Reserves captured by earnings tax

reserves earnings tax

SMSFs with reserves are unlikely to be able to use those funds to pay the proposed higher earnings tax and will have them allocated to members when assessing the tax.

SMSFs with reserves will probably not be able to use those funds to pay any additional tax bills arising from government plans to introduce a 30 per cent tax on the earnings of superannuation balances above $3 million, an SMSF technical expert has predicted.

Smarter SMSF chief executive Aaron Dunn said reserves have probably been considered by the government when applying the tax to SMSFs as the ATO had already raised concerns about their use.

“People have said to me we may be able to use reserves and the ATO put out an SMSF Regulator’s Bulletin [SMSFRB 2018/1] on the use of reserves and their concerns with those,” Dunn revealed during a recent online presentation.

SMSFRB 2018/1 noted the ATO “expected that the use of reserves by SMSFs will be in limited circumstances and only for specific and legitimate purposes” and “some SMSFs may implement strategies utilising reserves that are designed to circumvent restrictions imposed in the superannuation and income tax legislation”.

According to Dunn the Labor Party had in the past proposed a proportionate attribution of reserves back to members within SMSFs and this type of move was likely to resurface.

“What we see with a lot of this stuff that we are seeing now is that it is not new.
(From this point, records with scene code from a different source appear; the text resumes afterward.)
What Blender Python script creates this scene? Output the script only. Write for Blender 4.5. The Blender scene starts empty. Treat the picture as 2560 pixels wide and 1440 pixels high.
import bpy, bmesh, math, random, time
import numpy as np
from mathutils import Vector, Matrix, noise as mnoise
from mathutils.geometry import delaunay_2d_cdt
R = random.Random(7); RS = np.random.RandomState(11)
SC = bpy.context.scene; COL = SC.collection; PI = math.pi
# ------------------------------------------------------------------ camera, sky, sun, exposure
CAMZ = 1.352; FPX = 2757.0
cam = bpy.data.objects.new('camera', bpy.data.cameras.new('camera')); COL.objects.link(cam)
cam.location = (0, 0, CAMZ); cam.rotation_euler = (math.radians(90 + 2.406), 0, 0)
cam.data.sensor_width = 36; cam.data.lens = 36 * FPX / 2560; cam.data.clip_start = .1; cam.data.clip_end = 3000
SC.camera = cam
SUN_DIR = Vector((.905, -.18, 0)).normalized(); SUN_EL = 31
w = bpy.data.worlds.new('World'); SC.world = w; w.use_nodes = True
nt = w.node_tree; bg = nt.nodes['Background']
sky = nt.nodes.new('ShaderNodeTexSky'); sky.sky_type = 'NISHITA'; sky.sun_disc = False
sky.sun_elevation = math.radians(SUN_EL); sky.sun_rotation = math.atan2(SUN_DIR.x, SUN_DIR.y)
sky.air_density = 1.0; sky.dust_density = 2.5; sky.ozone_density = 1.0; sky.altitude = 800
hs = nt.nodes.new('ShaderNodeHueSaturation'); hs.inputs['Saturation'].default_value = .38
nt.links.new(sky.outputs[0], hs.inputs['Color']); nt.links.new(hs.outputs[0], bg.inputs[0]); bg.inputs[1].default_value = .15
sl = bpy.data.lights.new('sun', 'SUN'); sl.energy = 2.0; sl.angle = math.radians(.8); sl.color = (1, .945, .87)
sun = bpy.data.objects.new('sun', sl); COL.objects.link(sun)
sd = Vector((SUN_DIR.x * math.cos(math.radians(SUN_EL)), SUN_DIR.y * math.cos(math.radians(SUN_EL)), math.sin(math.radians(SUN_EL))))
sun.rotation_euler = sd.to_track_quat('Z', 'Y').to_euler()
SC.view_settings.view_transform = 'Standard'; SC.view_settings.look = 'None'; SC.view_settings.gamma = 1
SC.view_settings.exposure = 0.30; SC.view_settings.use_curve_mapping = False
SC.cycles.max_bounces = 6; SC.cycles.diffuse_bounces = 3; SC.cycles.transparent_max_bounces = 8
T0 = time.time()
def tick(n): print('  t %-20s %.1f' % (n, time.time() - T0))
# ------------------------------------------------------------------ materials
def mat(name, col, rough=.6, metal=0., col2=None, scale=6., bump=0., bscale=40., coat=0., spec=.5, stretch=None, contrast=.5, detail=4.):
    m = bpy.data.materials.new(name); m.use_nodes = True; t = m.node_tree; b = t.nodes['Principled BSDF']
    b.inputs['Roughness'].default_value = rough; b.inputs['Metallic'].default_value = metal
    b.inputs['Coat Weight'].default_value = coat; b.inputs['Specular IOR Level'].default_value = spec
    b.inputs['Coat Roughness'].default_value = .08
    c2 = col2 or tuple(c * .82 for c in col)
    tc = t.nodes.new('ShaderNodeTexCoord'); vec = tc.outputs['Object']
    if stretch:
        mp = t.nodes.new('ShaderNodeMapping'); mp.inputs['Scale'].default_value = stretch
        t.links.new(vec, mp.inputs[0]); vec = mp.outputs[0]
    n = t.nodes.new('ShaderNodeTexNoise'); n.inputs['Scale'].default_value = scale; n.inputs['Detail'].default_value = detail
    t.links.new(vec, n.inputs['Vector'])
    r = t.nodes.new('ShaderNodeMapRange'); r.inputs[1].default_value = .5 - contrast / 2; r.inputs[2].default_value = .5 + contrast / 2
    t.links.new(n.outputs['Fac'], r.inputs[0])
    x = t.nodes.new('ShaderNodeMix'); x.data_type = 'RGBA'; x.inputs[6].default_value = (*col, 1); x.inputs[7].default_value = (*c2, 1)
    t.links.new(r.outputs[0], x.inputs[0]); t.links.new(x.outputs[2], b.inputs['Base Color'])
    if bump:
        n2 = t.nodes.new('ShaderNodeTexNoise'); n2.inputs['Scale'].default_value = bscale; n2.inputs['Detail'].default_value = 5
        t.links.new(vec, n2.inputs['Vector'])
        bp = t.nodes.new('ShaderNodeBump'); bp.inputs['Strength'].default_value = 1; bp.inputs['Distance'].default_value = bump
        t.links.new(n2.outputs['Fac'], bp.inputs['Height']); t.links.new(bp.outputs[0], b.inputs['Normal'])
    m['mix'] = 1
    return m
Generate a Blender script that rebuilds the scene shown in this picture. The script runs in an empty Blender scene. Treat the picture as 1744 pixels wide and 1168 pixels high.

These are things that Treasury pull off the shelf of what they have looked at in the past, blow the dust off it and kind of reconfigure it,” he said.

“The concept we have got now around this $3 million threshold was looked at in the context of fund earnings previously as part of the proposal that was cut by government in 2016 -2017, when the coalition [government] introduced the $1.6 million cap, so these things always float around.

“With reserves, I would suspect that we will see an actual proportionate attribution of any reserves within a SMSF back to individuals so that we don’t see individuals trying to attribute earnings to a reserve to avoid having to pay that tax bill.”